プロパガンダ 5/6

http://www.fujimaki-japan.com/takeshi/2013/05/post-179.html

財政は刻一刻と悪化している。アベノミクスでは景気は回復しても財政は改善しない。それどころか景気回復による金利の上昇や国土強靭化計画での財政支出増は財政悪化を加速させる。

PBとは国債の元本返済と金利支払い(国債費)を除いた話である。PBの赤字がなくなった後でも、現在の国債費の約22兆円分の赤字は、毎年増え続けるわけだ。

累積赤字を減らすためには、国債費を含めた単年度の収支を黒字化することが必要なのだが、その方法をだれも見出していない。13年度の予算案では、税や印紙など47兆円の収入に対し92兆円を支出し、45兆円の赤字である。これを黒字化するのは至難の業だ。消費税率を5%から10%に上げたとしても約10兆円しか赤字は減らないからだ。

原子力でも都合の悪いことは見ないことにして大惨事を引き起こしたが、財政についても都合の悪いことは見ないことにして別の大惨事を引き起こすのだろうなあ。

円が70円台と高すぎた故に、安倍首相の『円が強すぎるのが問題だ』発言でレベル修正が起こり、株価の上昇が起こり、景況感が激変した。『円が高すぎるのが日本の大問題』と日本の首相で初めて声を大にして叫んだ安倍首相は賞賛に値する。しかし、ここで円安進行が止まれば景気も急速に勢いを失うだろう。

黒田日銀が行った『異次元の量的緩和』では円安は進まない。

その理由は

じゃぶじゃぶにしても日本では海外にお金が流れず国内に留まってしまうからだ.1980年代後半はじゃぶじゃぶのお金が国内不動産と国内株に流れ込んだ。今は日本国債に流れ込んでいるだけだ。

そこで

円安進行のためには、お金を海外に流す仕組みが必要だ。それは日銀ではなく政府の役目だ。

とロジカルな指摘。

資金供給は日銀が国債を購入すれば簡単にできるが資金吸収は難しいのだ。日銀保有国債を誰かに買ってもらわなければならないのだが、インフレが始まった時、将来、暴落が予想される国債は誰も買わない。

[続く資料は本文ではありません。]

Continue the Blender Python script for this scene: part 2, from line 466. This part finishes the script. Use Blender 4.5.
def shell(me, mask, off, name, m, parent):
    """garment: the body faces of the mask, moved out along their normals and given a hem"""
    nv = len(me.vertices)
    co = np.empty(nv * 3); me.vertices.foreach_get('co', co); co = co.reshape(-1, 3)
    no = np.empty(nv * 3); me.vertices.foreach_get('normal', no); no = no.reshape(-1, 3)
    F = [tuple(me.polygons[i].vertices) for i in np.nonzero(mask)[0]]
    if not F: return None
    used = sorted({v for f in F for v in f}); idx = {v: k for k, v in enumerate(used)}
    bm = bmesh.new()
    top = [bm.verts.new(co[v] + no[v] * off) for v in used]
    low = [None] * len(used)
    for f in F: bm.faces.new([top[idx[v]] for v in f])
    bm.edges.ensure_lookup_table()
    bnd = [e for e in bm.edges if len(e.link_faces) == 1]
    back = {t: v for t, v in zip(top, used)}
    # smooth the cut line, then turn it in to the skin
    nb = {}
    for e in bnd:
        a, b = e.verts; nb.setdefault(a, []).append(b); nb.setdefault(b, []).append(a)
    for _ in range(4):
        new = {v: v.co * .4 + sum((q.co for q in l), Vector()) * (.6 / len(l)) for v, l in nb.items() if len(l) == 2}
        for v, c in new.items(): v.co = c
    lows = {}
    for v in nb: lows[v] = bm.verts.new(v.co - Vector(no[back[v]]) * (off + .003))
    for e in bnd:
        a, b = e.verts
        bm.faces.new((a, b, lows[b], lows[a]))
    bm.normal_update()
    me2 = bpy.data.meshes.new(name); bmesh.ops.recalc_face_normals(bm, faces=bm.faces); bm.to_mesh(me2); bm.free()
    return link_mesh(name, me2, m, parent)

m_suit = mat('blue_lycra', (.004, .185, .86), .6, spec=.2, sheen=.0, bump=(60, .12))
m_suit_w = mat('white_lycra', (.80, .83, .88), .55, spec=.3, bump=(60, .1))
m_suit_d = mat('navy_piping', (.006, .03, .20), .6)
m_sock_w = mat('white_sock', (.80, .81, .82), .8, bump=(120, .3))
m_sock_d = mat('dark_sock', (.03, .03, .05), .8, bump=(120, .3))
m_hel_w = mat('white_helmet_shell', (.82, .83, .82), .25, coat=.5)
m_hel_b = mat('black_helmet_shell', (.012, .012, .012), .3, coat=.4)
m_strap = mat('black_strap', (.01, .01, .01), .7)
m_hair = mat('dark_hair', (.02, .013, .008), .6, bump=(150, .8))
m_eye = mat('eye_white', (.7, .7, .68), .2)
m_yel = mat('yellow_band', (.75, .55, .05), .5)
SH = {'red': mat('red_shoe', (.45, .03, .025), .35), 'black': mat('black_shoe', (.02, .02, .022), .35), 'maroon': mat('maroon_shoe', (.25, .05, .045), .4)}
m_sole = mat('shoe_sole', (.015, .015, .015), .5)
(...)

日銀は安値でJGBを売らざるをえないということが長期金利やインフレ期待を更に上昇させる。そういうわけで適切なタイミングでマネタリーベースを減らすことは困難で、マネーサプライの制御は更に困難で、インフレが思う存分に走る可能性はかなり高いと。
わかりやすく勉強になるプロパガンダでした。